Second Acts (for non-politicians)

Whoever it was that said that there are no second acts in politics was generally correct (think Spiro Agnew, Ed Meese, etc.). What about the rest of us, particularly after losing a spouse through death or divorce? Obviously, divorce is easier because at least you can turn some of the anger into energy and find another person that suits you better. Death is harder, especially when the survivor is older and female and loved her deceased husband. There are fewer widowed older men out there than there are women and, at least for their generation, those men were trained to expect women to cook, clean and generally take care of most domestic responsibilities that didn't involve power tools.

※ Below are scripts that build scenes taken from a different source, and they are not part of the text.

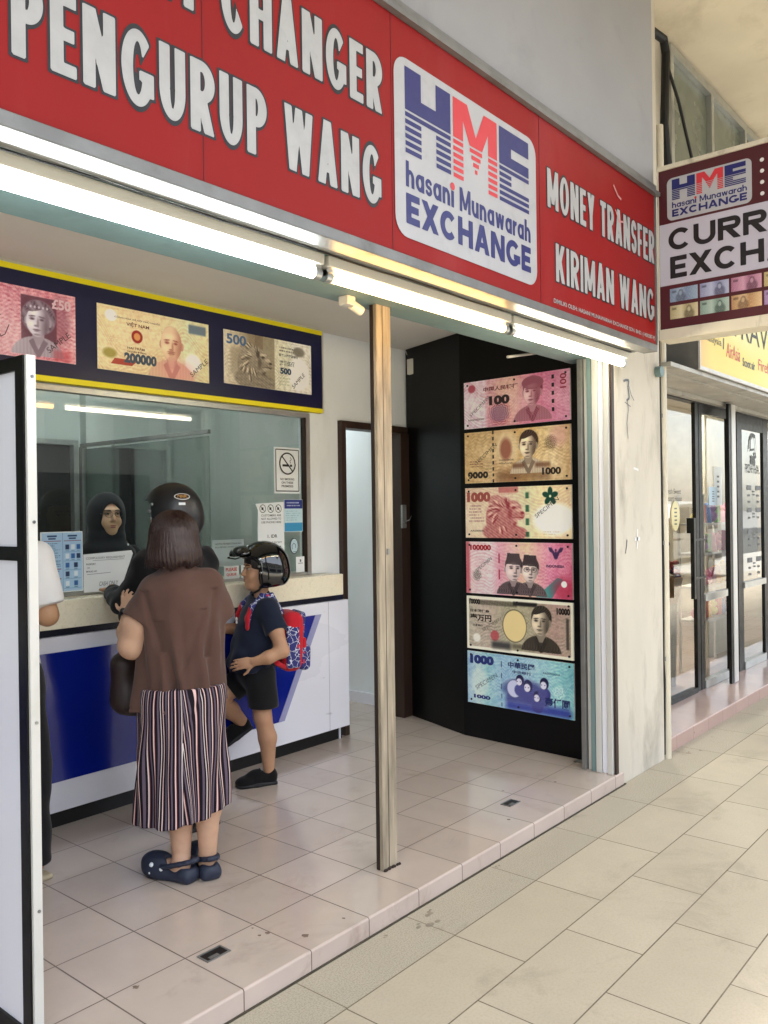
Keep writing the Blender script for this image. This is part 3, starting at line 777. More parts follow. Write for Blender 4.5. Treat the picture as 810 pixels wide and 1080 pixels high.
m = MB(); stroke(m, FP, [(4.80, 1.40), (4.88, 1.40)], .022); stroke(m, FP, [(4.835, 1.34), (4.845, 1.46)], .016); stroke(m, FP, [(4.8, 1.82), (4.87, 1.81)], .014)
m.part('paint_patch', [M['ink_white']], t)

# upper wall right of the pillar, with transom windows
t = thing('upper_wall', 'plastered wall with a row of dusty transom panes above the neighbouring shop', 'wall', (8, 2.3, 2.9))
m = MB(); m.box(5.22, 40, 2.26, 2.40, 2.9, 3.30); m.box(5.22, 5.70, 2.24, 2.40, 3.30, 4.80); m.box(5.70, 40, 2.26, 2.40, 4.70, 4.80)
m.part('wall', [M['plaster']], t)
x = 5.70
for k in range(6):
    f = MB(); w = .80
    f.box(x, x + .05, 2.17, 2.26, 3.30, 4.74); f.box(x + .05, x + w, 2.17, 2.26, 4.68, 4.74); f.box(x + .05, x + w, 2.17, 2.26, 3.30, 3.36)
    fo = f.part('window', [M['alu']], t)
    f = MB(); f.box(x + .052, x + w - .002, 2.21, 2.22, 3.362, 4.678); f.part('pane', [M['frost']], fo)
    x += w
m = MB(); m.box(x, 40, 2.2, 2.26, 3.30, 4.70); m.part('wall', [M['plaster']], t)

# grey bulkhead over the sign
t = thing('bulkhead', 'pale grey smooth board bulkhead above the red shop sign', 'bulkhead', (1.9, 1.95, 3.33))
m = MB(); m.box(-3.0, 4.64, 1.875, 1.95, 3.34, 4.798); m.part('panel', [M['grey_board']], t)
m = MB(); m.box(-3.0, 4.62, 1.828, 1.875, 3.312, 3.332); m.box(-3.0, 4.62, 1.850, 1.875, 3.332, 3.375); m.part('trim', [M['lip']], t)

# unseen left side wall added to contain the light; back walls
m = MB(); m.box(-1.0, -.9, 1.9, 6.1, 0, 2.9)
m.solo('unseen_side_wall', [M['white_wall']], 'unseen white side wall added to contain the light in the money changer', 'wall', (-.95, 4, 0))
t = thing('back_wall', 'white painted wall beside the counter window around the dark doorway', 'wall', (4.4, 3.95, .075))
m = MB(); m.box(3.925, 4.215, 3.92, 4.0, .075, 2.779); m.box(4.215, 5.03, 3.92, 4.0, 2.205, 2.779); m.box(3.925, 4.06, 3.905, 3.918, 1.185, 2.23)
m.box(-.9, 3.925, 3.93, 4.0, 2.222, 2.779); m.box(-.9, 3.92, 3.95, 4.0, .075, 1.0)
m.part('wall', [M['white_wall']], t)
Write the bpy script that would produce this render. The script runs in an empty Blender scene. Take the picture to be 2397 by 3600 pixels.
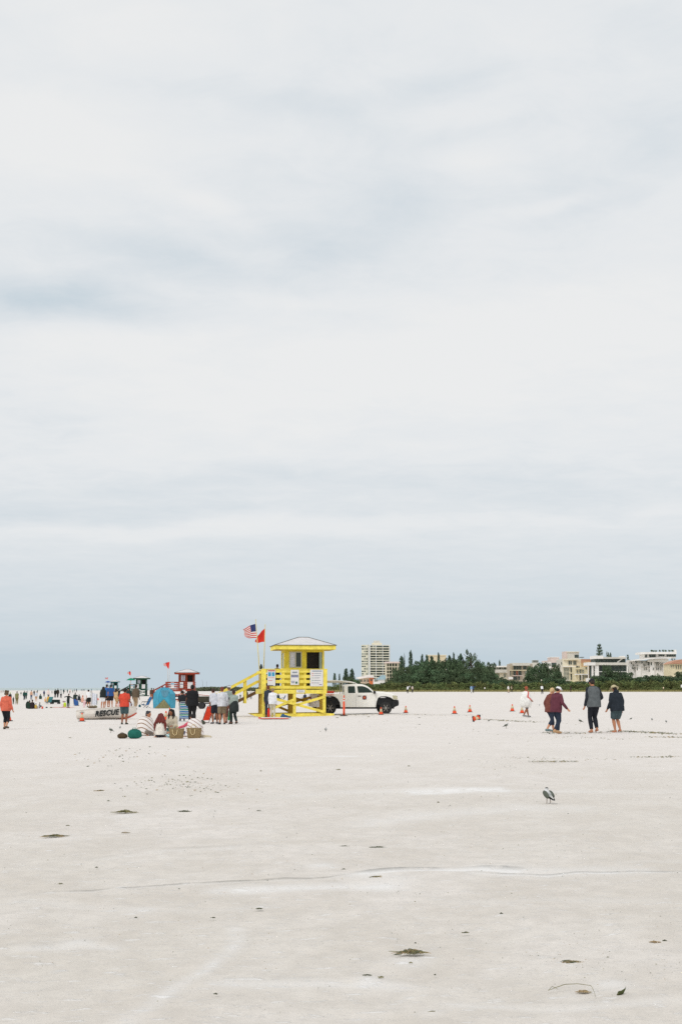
import bpy, math, random
import numpy as np
from mathutils import Vector, Matrix, Euler
random.seed(11)
rad = math.radians
S = bpy.context.scene
COL = S.collection

# ------------------------------------------------------------------ camera
F = 5000.0                     # focal length in photo pixels (50 mm lens)
CX, CY = 1198.5, 1800.0
EYE = 1.55
TH = math.atan(618.0 / F)      # upward tilt
cam_d = bpy.data.cameras.new('camera'); cam = bpy.data.objects.new('camera', cam_d); COL.objects.link(cam)
cam.location = (0, 0, EYE); cam.rotation_euler = (math.pi/2 + TH, 0, 0)
cam_d.sensor_fit = 'VERTICAL'; cam_d.sensor_height = 36.0; cam_d.lens = 50.0
cam_d.clip_start = 0.1; cam_d.clip_end = 60000
S.camera = cam
S.cycles.use_denoising = False
S.view_settings.view_transform = 'Standard'; S.view_settings.look = 'None'; S.view_settings.exposure = 0; S.view_settings.gamma = 1

def gz(x, y):
    """height of the beach: falls gently towards the water on the left"""
    t = max(0.0, 2.0 - x)
    z = -0.37 * (1 - math.exp(-t / 18.0))
    if y > 1050 and x < 50: z -= min(2.0, (y - 1050) * 0.02)
    return z
def ray(px, py):
    u = (px - CX) / F; v = (CY - py) / F
    return Vector((u, math.cos(TH) - v*math.sin(TH), math.sin(TH) + v*math.cos(TH)))
def at(px, py, Y):
    d = ray(px, py); t = Y / d.y
    return Vector((d.x*t, Y, EYE + d.z*t))
def P(px, py):
    """spot on the sand seen at that place of the photograph"""
    d = ray(px, py); g = 0.0
    for _ in range(12):
        t = (g - EYE) / d.z
        g = gz(d.x*t, d.y*t)
    t = (g - EYE) / d.z
    return Vector((d.x*t, d.y*t, g))

# ------------------------------------------------------------------ materials
_M = {}
def newmat(name):
    m = bpy.data.materials.new(name); m.use_nodes = True
    nt = m.node_tree; b = nt.nodes['Principled BSDF']
    return m, nt, b
def s2l(c):
    return tuple(((v/255.0)/12.92 if v/255.0 <= 0.04045 else ((v/255.0+0.055)/1.055)**2.4) for v in c)
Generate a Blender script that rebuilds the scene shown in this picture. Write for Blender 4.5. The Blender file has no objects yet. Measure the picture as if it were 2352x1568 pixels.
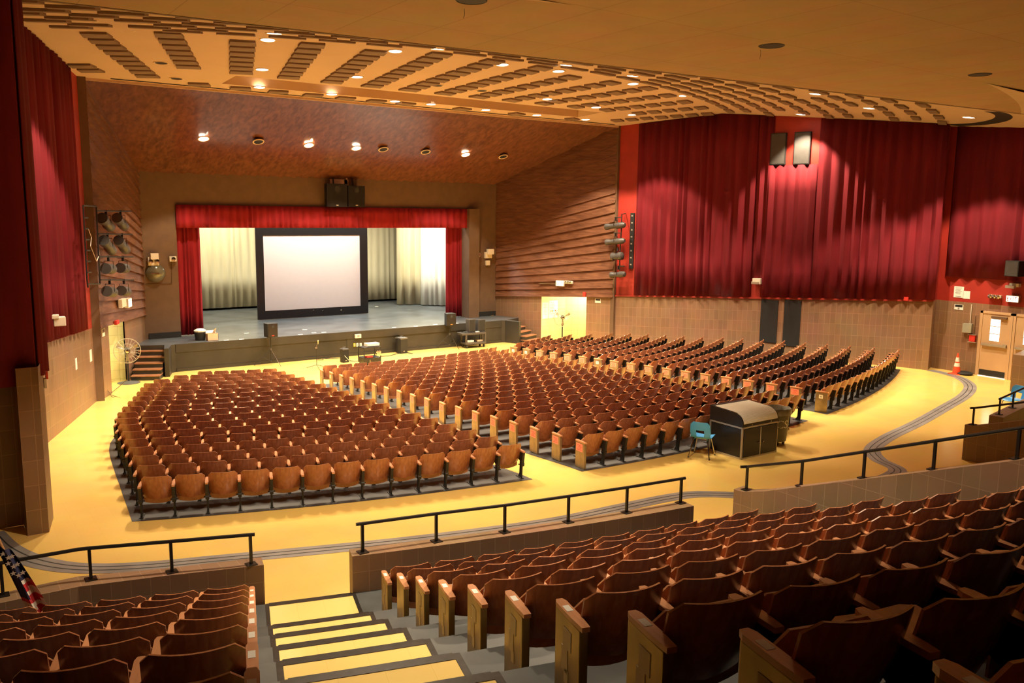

But what about women between 55 and 75? Men their age - if they want a second act - seem to have no full-length mirror in their house but are looking for 30ish women who are a size 4 and started botox injections when they were in kindergarten. If they have a few bucks in the bank, they might actually get Malibu Barbie to spend some time with them.

Women tend to be more realistic and want companionship with someone who remembers where they were when JFK was killed, can stay up past 8:00 p.m., speak in complete sentences and don't take their dentures out in a restaurant, but don't care very much about whether the guy can still get into a 40 Regular suit or can read and interpret poetry. Unless living in a large city, even women who have managed to make it to late middle age/early old age as a size 10 and who continue to keep themselves looking younger than their true age are told to go to grief counseling or church-sponsored events to meet potential companions or even future husbands. Those who white-knuckle it and attend those events are probably greeted by a dozen other women of various sizes and shapes and two men, one hooked to an oxygen tank and the other wondering when Malibu Barbie will show up. Instead of getting a follow-up call from a guy, they'll get a call from a woman in the group who wants them to do whatever one does to become a "born again" Christian, notwithstanding their current religion. It doesn't sound like much fun to me.

This is patently unfair. There must be another dignified way for well-educated, good looking older women to have a second act even if they live in a smaller community and aren't interested in moving, don't want to change their religious affiliation and don't want to spend all of their time feeding a grown man once they find one. Internet matchmaking sites don't qualify. Anyone who has any constructive ideas on this topic is welcome to comment. In the meantime, I hope that all women in that boat don't give up. Not everyone is going to have a Diane Keaton/Jack Nicholson moment but you never know until you try.